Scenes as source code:
★ ★ ★ ★ ★ ★ ★

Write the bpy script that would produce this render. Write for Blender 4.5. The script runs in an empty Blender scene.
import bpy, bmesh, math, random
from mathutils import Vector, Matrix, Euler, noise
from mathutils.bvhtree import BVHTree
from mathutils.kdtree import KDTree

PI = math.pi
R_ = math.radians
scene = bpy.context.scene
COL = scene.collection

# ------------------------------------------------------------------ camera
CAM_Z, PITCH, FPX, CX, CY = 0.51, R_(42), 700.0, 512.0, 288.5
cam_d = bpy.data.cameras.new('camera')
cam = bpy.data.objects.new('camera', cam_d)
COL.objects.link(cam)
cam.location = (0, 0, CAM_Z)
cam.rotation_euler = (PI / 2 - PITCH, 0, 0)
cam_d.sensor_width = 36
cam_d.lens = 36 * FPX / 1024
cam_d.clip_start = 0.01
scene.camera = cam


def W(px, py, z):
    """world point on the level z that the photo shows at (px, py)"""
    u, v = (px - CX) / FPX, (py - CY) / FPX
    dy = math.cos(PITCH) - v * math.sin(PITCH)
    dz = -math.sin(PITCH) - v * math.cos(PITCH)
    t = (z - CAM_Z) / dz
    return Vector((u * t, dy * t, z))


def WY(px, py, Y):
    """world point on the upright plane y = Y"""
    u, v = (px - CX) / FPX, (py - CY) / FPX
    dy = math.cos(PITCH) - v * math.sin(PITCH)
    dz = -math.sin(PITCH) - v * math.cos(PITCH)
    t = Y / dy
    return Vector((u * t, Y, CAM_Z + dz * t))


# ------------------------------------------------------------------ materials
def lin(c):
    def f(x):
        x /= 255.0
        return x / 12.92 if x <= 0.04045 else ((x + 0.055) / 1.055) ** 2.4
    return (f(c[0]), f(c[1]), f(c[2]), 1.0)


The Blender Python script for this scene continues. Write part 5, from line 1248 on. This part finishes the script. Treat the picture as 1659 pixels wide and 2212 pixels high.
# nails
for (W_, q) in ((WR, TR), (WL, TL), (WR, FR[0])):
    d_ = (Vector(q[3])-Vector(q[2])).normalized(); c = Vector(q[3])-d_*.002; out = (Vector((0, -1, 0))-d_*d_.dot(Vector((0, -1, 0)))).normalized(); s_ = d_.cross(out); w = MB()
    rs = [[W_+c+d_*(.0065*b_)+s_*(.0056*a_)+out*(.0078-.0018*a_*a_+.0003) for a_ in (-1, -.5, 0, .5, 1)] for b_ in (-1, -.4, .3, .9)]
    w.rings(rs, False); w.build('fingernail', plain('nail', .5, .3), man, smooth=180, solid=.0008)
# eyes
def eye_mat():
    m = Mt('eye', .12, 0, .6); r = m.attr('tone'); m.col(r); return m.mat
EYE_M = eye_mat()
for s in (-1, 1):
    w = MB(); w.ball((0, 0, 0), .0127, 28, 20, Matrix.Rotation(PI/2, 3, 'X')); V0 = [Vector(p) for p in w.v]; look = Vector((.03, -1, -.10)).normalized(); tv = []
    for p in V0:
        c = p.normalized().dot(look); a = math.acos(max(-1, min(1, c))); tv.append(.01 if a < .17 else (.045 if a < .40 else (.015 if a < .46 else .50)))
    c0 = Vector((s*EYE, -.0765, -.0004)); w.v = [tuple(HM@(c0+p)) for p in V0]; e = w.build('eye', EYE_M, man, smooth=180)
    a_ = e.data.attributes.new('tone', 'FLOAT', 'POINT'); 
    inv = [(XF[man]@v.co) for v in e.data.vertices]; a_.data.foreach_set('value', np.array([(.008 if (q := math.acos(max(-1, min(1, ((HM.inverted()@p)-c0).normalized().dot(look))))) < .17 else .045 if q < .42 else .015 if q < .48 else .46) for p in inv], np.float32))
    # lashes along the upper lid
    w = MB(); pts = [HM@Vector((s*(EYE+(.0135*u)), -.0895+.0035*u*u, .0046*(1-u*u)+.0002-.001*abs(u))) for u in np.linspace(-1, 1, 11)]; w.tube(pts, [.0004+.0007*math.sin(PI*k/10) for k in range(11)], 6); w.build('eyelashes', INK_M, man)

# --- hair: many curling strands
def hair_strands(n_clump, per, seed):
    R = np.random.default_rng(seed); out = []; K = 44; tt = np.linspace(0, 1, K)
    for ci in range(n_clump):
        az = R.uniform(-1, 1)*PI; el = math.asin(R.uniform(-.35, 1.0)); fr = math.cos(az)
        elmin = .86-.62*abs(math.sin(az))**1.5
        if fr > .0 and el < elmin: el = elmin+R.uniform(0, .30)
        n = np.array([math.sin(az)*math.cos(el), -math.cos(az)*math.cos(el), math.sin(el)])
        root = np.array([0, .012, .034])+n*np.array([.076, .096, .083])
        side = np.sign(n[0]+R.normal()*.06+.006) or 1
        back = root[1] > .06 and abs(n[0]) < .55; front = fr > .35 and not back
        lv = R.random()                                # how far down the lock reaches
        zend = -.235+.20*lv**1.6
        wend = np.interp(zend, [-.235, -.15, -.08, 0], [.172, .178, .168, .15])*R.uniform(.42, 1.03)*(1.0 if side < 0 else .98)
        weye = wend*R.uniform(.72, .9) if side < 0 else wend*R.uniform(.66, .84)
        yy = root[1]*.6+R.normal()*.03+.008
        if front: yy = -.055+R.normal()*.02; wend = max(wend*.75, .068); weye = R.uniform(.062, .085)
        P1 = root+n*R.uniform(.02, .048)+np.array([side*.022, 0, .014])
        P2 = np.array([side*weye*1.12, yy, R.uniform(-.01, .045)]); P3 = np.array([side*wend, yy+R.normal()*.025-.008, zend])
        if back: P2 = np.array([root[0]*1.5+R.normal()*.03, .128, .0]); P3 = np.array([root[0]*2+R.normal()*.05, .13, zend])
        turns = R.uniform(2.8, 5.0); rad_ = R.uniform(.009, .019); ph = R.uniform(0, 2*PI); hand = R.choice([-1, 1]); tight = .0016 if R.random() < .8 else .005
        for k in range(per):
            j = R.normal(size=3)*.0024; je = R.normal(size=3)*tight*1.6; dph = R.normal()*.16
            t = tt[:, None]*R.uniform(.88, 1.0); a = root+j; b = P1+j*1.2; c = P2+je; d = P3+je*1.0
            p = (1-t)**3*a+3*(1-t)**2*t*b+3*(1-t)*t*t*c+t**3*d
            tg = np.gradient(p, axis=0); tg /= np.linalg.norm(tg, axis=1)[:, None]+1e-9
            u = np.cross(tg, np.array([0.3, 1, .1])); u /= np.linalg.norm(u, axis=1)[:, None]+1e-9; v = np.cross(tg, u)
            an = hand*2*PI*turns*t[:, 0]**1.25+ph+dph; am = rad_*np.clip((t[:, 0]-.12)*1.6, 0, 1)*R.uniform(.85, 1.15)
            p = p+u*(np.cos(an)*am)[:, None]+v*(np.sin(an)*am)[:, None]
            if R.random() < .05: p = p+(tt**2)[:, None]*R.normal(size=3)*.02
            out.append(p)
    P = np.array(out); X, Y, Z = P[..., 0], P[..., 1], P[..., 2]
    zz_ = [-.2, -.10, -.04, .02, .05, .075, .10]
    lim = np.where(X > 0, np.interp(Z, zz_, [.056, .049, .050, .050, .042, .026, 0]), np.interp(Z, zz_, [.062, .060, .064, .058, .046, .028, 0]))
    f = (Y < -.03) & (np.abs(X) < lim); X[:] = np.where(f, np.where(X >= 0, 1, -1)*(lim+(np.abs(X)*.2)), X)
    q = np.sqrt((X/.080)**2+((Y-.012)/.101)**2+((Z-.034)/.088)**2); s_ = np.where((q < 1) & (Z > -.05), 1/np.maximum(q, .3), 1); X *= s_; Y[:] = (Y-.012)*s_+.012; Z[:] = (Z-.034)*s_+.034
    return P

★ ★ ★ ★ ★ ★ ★

Exactly reproduce every line of the data above.

> [Expected answer]:
Write the bpy script that would produce this render. Write for Blender 4.5. The script runs in an empty Blender scene.
import bpy, bmesh, math, random
from mathutils import Vector, Matrix, Euler, noise
from mathutils.bvhtree import BVHTree
from mathutils.kdtree import KDTree

PI = math.pi
R_ = math.radians
scene = bpy.context.scene
COL = scene.collection

# ------------------------------------------------------------------ camera
CAM_Z, PITCH, FPX, CX, CY = 0.51, R_(42), 700.0, 512.0, 288.5
cam_d = bpy.data.cameras.new('camera')
cam = bpy.data.objects.new('camera', cam_d)
COL.objects.link(cam)
cam.location = (0, 0, CAM_Z)
cam.rotation_euler = (PI / 2 - PITCH, 0, 0)
cam_d.sensor_width = 36
cam_d.lens = 36 * FPX / 1024
cam_d.clip_start = 0.01
scene.camera = cam


def W(px, py, z):
    """world point on the level z that the photo shows at (px, py)"""
    u, v = (px - CX) / FPX, (py - CY) / FPX
    dy = math.cos(PITCH) - v * math.sin(PITCH)
    dz = -math.sin(PITCH) - v * math.cos(PITCH)
    t = (z - CAM_Z) / dz
    return Vector((u * t, dy * t, z))


def WY(px, py, Y):
    """world point on the upright plane y = Y"""
    u, v = (px - CX) / FPX, (py - CY) / FPX
    dy = math.cos(PITCH) - v * math.sin(PITCH)
    dz = -math.sin(PITCH) - v * math.cos(PITCH)
    t = Y / dy
    return Vector((u * t, Y, CAM_Z + dz * t))


# ------------------------------------------------------------------ materials
def lin(c):
    def f(x):
        x /= 255.0
        return x / 12.92 if x <= 0.04045 else ((x + 0.055) / 1.055) ** 2.4
    return (f(c[0]), f(c[1]), f(c[2]), 1.0)


The Blender Python script for this scene continues. Write part 5, from line 1248 on. This part finishes the script. Treat the picture as 1659 pixels wide and 2212 pixels high.
# nails
for (W_, q) in ((WR, TR), (WL, TL), (WR, FR[0])):
    d_ = (Vector(q[3])-Vector(q[2])).normalized(); c = Vector(q[3])-d_*.002; out = (Vector((0, -1, 0))-d_*d_.dot(Vector((0, -1, 0)))).normalized(); s_ = d_.cross(out); w = MB()
    rs = [[W_+c+d_*(.0065*b_)+s_*(.0056*a_)+out*(.0078-.0018*a_*a_+.0003) for a_ in (-1, -.5, 0, .5, 1)] for b_ in (-1, -.4, .3, .9)]
    w.rings(rs, False); w.build('fingernail', plain('nail', .5, .3), man, smooth=180, solid=.0008)
# eyes
def eye_mat():
    m = Mt('eye', .12, 0, .6); r = m.attr('tone'); m.col(r); return m.mat
EYE_M = eye_mat()
for s in (-1, 1):
    w = MB(); w.ball((0, 0, 0), .0127, 28, 20, Matrix.Rotation(PI/2, 3, 'X')); V0 = [Vector(p) for p in w.v]; look = Vector((.03, -1, -.10)).normalized(); tv = []
    for p in V0:
        c = p.normalized().dot(look); a = math.acos(max(-1, min(1, c))); tv.append(.01 if a < .17 else (.045 if a < .40 else (.015 if a < .46 else .50)))
    c0 = Vector((s*EYE, -.0765, -.0004)); w.v = [tuple(HM@(c0+p)) for p in V0]; e = w.build('eye', EYE_M, man, smooth=180)
    a_ = e.data.attributes.new('tone', 'FLOAT', 'POINT'); 
    inv = [(XF[man]@v.co) for v in e.data.vertices]; a_.data.foreach_set('value', np.array([(.008 if (q := math.acos(max(-1, min(1, ((HM.inverted()@p)-c0).normalized().dot(look))))) < .17 else .045 if q < .42 else .015 if q < .48 else .46) for p in inv], np.float32))
    # lashes along the upper lid
    w = MB(); pts = [HM@Vector((s*(EYE+(.0135*u)), -.0895+.0035*u*u, .0046*(1-u*u)+.0002-.001*abs(u))) for u in np.linspace(-1, 1, 11)]; w.tube(pts, [.0004+.0007*math.sin(PI*k/10) for k in range(11)], 6); w.build('eyelashes', INK_M, man)

# --- hair: many curling strands
def hair_strands(n_clump, per, seed):
    R = np.random.default_rng(seed); out = []; K = 44; tt = np.linspace(0, 1, K)
    for ci in range(n_clump):
        az = R.uniform(-1, 1)*PI; el = math.asin(R.uniform(-.35, 1.0)); fr = math.cos(az)
        elmin = .86-.62*abs(math.sin(az))**1.5
        if fr > .0 and el < elmin: el = elmin+R.uniform(0, .30)
        n = np.array([math.sin(az)*math.cos(el), -math.cos(az)*math.cos(el), math.sin(el)])
        root = np.array([0, .012, .034])+n*np.array([.076, .096, .083])
        side = np.sign(n[0]+R.normal()*.06+.006) or 1
        back = root[1] > .06 and abs(n[0]) < .55; front = fr > .35 and not back
        lv = R.random()                                # how far down the lock reaches
        zend = -.235+.20*lv**1.6
        wend = np.interp(zend, [-.235, -.15, -.08, 0], [.172, .178, .168, .15])*R.uniform(.42, 1.03)*(1.0 if side < 0 else .98)
        weye = wend*R.uniform(.72, .9) if side < 0 else wend*R.uniform(.66, .84)
        yy = root[1]*.6+R.normal()*.03+.008
        if front: yy = -.055+R.normal()*.02; wend = max(wend*.75, .068); weye = R.uniform(.062, .085)
        P1 = root+n*R.uniform(.02, .048)+np.array([side*.022, 0, .014])
        P2 = np.array([side*weye*1.12, yy, R.uniform(-.01, .045)]); P3 = np.array([side*wend, yy+R.normal()*.025-.008, zend])
        if back: P2 = np.array([root[0]*1.5+R.normal()*.03, .128, .0]); P3 = np.array([root[0]*2+R.normal()*.05, .13, zend])
        turns = R.uniform(2.8, 5.0); rad_ = R.uniform(.009, .019); ph = R.uniform(0, 2*PI); hand = R.choice([-1, 1]); tight = .0016 if R.random() < .8 else .005
        for k in range(per):
            j = R.normal(size=3)*.0024; je = R.normal(size=3)*tight*1.6; dph = R.normal()*.16
            t = tt[:, None]*R.uniform(.88, 1.0); a = root+j; b = P1+j*1.2; c = P2+je; d = P3+je*1.0
            p = (1-t)**3*a+3*(1-t)**2*t*b+3*(1-t)*t*t*c+t**3*d
            tg = np.gradient(p, axis=0); tg /= np.linalg.norm(tg, axis=1)[:, None]+1e-9
            u = np.cross(tg, np.array([0.3, 1, .1])); u /= np.linalg.norm(u, axis=1)[:, None]+1e-9; v = np.cross(tg, u)
            an = hand*2*PI*turns*t[:, 0]**1.25+ph+dph; am = rad_*np.clip((t[:, 0]-.12)*1.6, 0, 1)*R.uniform(.85, 1.15)
            p = p+u*(np.cos(an)*am)[:, None]+v*(np.sin(an)*am)[:, None]
            if R.random() < .05: p = p+(tt**2)[:, None]*R.normal(size=3)*.02
            out.append(p)
    P = np.array(out); X, Y, Z = P[..., 0], P[..., 1], P[..., 2]
    zz_ = [-.2, -.10, -.04, .02, .05, .075, .10]
    lim = np.where(X > 0, np.interp(Z, zz_, [.056, .049, .050, .050, .042, .026, 0]), np.interp(Z, zz_, [.062, .060, .064, .058, .046, .028, 0]))
    f = (Y < -.03) & (np.abs(X) < lim); X[:] = np.where(f, np.where(X >= 0, 1, -1)*(lim+(np.abs(X)*.2)), X)
    q = np.sqrt((X/.080)**2+((Y-.012)/.101)**2+((Z-.034)/.088)**2); s_ = np.where((q < 1) & (Z > -.05), 1/np.maximum(q, .3), 1); X *= s_; Y[:] = (Y-.012)*s_+.012; Z[:] = (Z-.034)*s_+.034
    return P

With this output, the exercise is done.